= TASK DESCRIPTION =
Write each line out again exactly as written.

= INFORMATION SUPPLIED =
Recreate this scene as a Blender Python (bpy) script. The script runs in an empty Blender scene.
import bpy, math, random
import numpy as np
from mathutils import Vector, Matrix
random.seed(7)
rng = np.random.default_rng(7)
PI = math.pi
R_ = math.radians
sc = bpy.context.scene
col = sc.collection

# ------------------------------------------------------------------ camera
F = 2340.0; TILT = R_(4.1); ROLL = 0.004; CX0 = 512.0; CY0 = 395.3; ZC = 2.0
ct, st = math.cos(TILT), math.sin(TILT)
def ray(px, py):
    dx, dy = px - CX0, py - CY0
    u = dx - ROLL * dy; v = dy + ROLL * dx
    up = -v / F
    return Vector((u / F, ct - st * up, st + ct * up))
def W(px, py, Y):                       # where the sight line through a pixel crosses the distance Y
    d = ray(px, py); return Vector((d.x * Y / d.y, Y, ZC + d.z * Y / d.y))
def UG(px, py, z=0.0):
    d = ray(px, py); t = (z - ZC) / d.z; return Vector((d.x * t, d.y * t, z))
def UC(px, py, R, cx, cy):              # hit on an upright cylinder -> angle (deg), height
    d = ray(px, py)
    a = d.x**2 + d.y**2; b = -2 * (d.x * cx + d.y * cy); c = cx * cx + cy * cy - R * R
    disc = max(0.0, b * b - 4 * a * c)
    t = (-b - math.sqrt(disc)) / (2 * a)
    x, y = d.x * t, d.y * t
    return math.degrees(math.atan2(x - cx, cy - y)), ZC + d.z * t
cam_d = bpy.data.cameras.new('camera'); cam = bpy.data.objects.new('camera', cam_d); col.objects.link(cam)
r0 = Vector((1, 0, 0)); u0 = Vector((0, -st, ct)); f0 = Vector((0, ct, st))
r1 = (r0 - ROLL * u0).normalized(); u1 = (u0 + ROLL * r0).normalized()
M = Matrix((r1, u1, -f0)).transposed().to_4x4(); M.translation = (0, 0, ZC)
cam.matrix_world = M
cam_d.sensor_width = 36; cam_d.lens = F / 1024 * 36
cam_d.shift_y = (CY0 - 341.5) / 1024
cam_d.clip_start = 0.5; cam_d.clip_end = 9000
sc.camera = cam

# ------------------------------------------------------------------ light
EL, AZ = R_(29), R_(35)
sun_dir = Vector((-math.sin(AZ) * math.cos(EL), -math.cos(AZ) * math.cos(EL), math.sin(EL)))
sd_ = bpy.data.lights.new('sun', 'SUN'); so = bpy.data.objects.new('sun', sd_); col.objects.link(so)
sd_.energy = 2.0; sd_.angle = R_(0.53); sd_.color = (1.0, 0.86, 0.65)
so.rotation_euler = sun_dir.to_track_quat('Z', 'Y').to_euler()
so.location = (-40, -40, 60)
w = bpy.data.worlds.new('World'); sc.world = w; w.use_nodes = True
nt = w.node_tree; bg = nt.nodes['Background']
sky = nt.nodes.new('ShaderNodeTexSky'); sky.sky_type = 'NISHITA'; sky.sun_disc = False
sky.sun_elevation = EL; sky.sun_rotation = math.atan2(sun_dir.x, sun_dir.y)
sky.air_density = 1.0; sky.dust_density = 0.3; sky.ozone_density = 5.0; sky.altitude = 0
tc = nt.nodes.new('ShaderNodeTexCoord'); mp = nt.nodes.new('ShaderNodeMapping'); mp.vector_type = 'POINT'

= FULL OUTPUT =
Recreate this scene as a Blender Python (bpy) script. The script runs in an empty Blender scene.
import bpy, math, random
import numpy as np
from mathutils import Vector, Matrix
random.seed(7)
rng = np.random.default_rng(7)
PI = math.pi
R_ = math.radians
sc = bpy.context.scene
col = sc.collection

# ------------------------------------------------------------------ camera
F = 2340.0; TILT = R_(4.1); ROLL = 0.004; CX0 = 512.0; CY0 = 395.3; ZC = 2.0
ct, st = math.cos(TILT), math.sin(TILT)
def ray(px, py):
    dx, dy = px - CX0, py - CY0
    u = dx - ROLL * dy; v = dy + ROLL * dx
    up = -v / F
    return Vector((u / F, ct - st * up, st + ct * up))
def W(px, py, Y):                       # where the sight line through a pixel crosses the distance Y
    d = ray(px, py); return Vector((d.x * Y / d.y, Y, ZC + d.z * Y / d.y))
def UG(px, py, z=0.0):
    d = ray(px, py); t = (z - ZC) / d.z; return Vector((d.x * t, d.y * t, z))
def UC(px, py, R, cx, cy):              # hit on an upright cylinder -> angle (deg), height
    d = ray(px, py)
    a = d.x**2 + d.y**2; b = -2 * (d.x * cx + d.y * cy); c = cx * cx + cy * cy - R * R
    disc = max(0.0, b * b - 4 * a * c)
    t = (-b - math.sqrt(disc)) / (2 * a)
    x, y = d.x * t, d.y * t
    return math.degrees(math.atan2(x - cx, cy - y)), ZC + d.z * t
cam_d = bpy.data.cameras.new('camera'); cam = bpy.data.objects.new('camera', cam_d); col.objects.link(cam)
r0 = Vector((1, 0, 0)); u0 = Vector((0, -st, ct)); f0 = Vector((0, ct, st))
r1 = (r0 - ROLL * u0).normalized(); u1 = (u0 + ROLL * r0).normalized()
M = Matrix((r1, u1, -f0)).transposed().to_4x4(); M.translation = (0, 0, ZC)
cam.matrix_world = M
cam_d.sensor_width = 36; cam_d.lens = F / 1024 * 36
cam_d.shift_y = (CY0 - 341.5) / 1024
cam_d.clip_start = 0.5; cam_d.clip_end = 9000
sc.camera = cam

# ------------------------------------------------------------------ light
EL, AZ = R_(29), R_(35)
sun_dir = Vector((-math.sin(AZ) * math.cos(EL), -math.cos(AZ) * math.cos(EL), math.sin(EL)))
sd_ = bpy.data.lights.new('sun', 'SUN'); so = bpy.data.objects.new('sun', sd_); col.objects.link(so)
sd_.energy = 2.0; sd_.angle = R_(0.53); sd_.color = (1.0, 0.86, 0.65)
so.rotation_euler = sun_dir.to_track_quat('Z', 'Y').to_euler()
so.location = (-40, -40, 60)
w = bpy.data.worlds.new('World'); sc.world = w; w.use_nodes = True
nt = w.node_tree; bg = nt.nodes['Background']
sky = nt.nodes.new('ShaderNodeTexSky'); sky.sky_type = 'NISHITA'; sky.sun_disc = False
sky.sun_elevation = EL; sky.sun_rotation = math.atan2(sun_dir.x, sun_dir.y)
sky.air_density = 1.0; sky.dust_density = 0.3; sky.ozone_density = 5.0; sky.altitude = 0
tc = nt.nodes.new('ShaderNodeTexCoord'); mp = nt.nodes.new('ShaderNodeMapping'); mp.vector_type = 'POINT'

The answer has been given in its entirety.